The Eagle Eye Medallion Hunt gets underway on campus Monday, Oct. 21. It’s an opportunity for students, employees and alumni to have fun and learn some

Medallion artwork.

university history as they search for the elusive medallion — and a chance to collect prizes valued at $500.

There will be five clues given, one a day through Friday, to help sleuths find the medallion. By 9 a.m. each day, a clue will be posted via the homepage, www.uwlax.edu.

General rules for the contest are — the medallion:

• is located within the boundaries of the university’s campus

• is never buried in the ground

• is never inside a building

• is accessible 24 hours a day

• fits in a person’s hand

• may be camouflaged.

The search is open to staff, students and alumni. The website will post notification when the medallion is found.

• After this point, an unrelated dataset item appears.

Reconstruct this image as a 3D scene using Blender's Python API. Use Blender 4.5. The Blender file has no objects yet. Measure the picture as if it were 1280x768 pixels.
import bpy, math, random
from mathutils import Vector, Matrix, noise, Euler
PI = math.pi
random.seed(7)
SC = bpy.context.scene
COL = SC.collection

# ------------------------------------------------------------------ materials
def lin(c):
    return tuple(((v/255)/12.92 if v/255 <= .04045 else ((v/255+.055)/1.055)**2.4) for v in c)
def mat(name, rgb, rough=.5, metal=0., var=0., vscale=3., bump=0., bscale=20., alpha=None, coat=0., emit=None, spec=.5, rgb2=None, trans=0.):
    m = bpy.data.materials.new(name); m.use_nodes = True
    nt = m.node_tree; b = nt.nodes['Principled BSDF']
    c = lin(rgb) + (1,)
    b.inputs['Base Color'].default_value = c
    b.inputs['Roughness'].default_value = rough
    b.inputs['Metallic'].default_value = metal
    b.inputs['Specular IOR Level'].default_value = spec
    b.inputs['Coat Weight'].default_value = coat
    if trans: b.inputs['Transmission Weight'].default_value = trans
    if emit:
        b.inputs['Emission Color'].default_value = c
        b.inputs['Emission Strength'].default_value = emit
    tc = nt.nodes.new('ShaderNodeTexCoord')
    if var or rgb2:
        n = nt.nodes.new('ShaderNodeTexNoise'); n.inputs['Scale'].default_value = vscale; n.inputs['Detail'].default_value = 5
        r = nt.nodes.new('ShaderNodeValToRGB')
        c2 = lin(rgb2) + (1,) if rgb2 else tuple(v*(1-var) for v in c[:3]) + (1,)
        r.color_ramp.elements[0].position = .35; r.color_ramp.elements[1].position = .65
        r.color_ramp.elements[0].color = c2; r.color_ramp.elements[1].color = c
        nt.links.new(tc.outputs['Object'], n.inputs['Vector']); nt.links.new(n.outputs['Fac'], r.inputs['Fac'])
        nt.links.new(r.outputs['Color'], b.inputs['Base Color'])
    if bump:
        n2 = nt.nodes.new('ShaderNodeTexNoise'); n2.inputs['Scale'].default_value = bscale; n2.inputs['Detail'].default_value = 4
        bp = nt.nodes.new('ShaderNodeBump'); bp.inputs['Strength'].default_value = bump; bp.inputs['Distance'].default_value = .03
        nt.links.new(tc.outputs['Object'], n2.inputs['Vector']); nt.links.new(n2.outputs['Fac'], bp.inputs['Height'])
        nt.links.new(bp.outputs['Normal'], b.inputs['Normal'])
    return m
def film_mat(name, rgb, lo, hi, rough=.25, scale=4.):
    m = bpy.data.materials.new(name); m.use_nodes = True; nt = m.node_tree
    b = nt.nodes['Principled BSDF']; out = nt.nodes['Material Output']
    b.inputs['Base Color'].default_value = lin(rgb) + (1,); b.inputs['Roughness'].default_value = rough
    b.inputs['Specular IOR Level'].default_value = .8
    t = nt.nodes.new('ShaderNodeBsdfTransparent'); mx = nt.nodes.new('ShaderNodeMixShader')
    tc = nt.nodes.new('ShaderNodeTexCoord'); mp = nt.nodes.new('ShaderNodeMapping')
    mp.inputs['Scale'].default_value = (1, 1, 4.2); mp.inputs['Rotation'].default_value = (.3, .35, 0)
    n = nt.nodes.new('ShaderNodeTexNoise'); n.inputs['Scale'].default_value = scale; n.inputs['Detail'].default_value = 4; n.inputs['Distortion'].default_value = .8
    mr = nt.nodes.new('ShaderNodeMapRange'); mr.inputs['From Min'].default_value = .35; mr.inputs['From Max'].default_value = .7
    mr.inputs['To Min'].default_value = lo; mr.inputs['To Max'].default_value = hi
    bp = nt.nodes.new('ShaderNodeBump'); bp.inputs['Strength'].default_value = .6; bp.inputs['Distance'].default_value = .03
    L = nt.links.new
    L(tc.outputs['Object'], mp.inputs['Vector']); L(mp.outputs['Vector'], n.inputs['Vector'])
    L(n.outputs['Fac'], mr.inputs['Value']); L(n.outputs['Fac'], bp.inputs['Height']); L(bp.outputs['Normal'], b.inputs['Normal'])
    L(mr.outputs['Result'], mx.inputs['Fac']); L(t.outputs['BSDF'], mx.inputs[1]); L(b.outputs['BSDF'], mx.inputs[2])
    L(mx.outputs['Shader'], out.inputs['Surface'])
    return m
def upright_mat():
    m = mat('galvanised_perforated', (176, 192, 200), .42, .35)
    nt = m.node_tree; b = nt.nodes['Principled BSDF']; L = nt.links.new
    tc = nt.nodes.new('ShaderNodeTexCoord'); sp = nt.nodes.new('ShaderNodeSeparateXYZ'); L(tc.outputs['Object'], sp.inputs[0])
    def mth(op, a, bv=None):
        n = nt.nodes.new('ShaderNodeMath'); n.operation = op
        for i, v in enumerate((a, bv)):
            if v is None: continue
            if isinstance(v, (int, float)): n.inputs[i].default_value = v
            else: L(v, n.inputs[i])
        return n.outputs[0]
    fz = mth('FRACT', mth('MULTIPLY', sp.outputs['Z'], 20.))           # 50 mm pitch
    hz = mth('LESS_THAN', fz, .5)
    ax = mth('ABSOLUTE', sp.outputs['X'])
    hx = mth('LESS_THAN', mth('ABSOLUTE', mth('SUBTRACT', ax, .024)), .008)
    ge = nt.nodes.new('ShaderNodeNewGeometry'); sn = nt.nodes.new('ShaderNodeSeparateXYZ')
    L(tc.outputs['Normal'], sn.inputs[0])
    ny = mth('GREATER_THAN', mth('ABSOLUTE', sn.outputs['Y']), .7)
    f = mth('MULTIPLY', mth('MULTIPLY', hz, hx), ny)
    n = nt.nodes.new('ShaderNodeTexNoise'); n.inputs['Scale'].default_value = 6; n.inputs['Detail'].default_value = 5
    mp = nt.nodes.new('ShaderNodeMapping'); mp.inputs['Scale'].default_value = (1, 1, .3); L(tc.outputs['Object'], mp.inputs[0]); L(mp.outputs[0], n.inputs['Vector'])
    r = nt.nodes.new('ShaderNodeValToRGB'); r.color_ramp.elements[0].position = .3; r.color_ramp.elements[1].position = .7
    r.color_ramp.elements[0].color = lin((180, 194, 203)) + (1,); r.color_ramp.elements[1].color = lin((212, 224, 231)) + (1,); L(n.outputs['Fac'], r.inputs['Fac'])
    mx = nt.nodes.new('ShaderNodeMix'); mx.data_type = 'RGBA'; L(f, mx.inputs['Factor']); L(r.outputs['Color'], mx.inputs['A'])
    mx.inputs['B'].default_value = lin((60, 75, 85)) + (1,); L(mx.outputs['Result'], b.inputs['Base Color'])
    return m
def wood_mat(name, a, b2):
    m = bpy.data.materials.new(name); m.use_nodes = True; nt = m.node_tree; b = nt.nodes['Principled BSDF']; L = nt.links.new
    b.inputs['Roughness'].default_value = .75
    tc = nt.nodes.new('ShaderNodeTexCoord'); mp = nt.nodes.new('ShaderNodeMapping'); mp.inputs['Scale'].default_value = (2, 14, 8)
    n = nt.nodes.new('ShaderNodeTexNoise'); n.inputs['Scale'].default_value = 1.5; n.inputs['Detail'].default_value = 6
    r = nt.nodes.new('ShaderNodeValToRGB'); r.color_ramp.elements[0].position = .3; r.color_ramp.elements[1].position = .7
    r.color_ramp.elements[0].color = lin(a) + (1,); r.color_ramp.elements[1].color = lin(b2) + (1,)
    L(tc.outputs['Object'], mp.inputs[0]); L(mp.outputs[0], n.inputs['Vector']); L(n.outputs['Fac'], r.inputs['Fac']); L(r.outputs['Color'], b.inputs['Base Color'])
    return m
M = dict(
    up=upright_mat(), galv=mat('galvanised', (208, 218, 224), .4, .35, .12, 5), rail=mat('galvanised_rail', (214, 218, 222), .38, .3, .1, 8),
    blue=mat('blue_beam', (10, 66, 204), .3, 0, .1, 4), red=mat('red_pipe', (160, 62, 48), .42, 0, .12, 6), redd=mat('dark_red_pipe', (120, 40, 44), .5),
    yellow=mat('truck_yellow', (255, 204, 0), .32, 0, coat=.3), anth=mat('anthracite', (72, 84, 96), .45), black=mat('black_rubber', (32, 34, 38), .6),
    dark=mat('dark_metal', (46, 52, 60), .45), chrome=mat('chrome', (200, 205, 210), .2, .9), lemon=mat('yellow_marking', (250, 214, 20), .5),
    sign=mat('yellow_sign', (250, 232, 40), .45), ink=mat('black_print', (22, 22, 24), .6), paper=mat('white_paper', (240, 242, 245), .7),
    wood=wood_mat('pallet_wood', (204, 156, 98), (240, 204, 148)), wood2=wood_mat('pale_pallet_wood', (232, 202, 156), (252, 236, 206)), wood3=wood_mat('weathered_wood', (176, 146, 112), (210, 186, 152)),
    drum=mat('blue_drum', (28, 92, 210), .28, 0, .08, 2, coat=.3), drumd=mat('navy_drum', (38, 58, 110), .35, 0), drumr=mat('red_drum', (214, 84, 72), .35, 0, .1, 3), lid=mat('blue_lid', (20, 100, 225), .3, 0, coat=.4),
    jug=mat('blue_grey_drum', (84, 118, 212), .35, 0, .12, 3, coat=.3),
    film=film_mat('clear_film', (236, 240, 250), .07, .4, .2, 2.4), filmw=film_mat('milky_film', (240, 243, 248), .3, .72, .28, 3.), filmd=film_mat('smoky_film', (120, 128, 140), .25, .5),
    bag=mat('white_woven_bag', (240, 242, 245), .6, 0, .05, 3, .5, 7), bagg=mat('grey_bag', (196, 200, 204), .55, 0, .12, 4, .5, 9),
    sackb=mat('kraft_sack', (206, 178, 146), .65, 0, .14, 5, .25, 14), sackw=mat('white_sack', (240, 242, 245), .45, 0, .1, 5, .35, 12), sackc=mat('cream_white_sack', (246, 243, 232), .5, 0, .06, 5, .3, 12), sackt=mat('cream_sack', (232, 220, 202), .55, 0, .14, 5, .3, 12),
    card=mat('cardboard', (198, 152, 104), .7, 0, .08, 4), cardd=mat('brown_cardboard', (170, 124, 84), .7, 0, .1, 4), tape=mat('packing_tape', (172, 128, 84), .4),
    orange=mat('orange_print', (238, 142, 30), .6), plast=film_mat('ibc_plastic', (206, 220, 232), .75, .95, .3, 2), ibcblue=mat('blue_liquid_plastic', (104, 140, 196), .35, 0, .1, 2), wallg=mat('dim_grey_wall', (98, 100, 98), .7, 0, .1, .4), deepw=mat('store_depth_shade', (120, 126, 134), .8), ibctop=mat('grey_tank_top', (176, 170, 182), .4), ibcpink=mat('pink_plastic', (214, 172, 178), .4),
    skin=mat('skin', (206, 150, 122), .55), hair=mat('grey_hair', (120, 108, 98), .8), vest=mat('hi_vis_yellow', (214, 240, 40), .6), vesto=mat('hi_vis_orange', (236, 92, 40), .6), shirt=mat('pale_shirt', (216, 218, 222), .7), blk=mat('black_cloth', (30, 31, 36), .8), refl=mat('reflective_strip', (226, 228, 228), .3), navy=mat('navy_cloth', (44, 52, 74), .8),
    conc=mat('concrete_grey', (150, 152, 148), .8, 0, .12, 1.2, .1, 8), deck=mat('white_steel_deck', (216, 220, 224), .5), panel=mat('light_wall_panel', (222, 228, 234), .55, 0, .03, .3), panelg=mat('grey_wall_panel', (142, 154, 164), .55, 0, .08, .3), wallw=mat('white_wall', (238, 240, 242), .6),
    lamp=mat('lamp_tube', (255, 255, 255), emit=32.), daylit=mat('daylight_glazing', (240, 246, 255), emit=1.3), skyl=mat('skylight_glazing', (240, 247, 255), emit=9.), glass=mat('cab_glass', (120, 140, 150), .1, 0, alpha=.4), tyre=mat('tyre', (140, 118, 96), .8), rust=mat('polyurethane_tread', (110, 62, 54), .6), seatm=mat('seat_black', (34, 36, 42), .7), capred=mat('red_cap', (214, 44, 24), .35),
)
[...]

The successful seeker must return it to University Communications, 115 Graff Main Hall, during regular business hours, 7:45 a.m.-4:30 p.m. weekdays. Instructions for the finder will be on the medallion.

The lucky finder wins a prize package that includes a lifetime membership to the UW-L Alumni Association ($400 value), a $50 gift card to the University Bookstore (courtesy of an anonymous donor) and $50 gift certificate to University Dining.

The contest is sponsored by the UW-L Communications Office.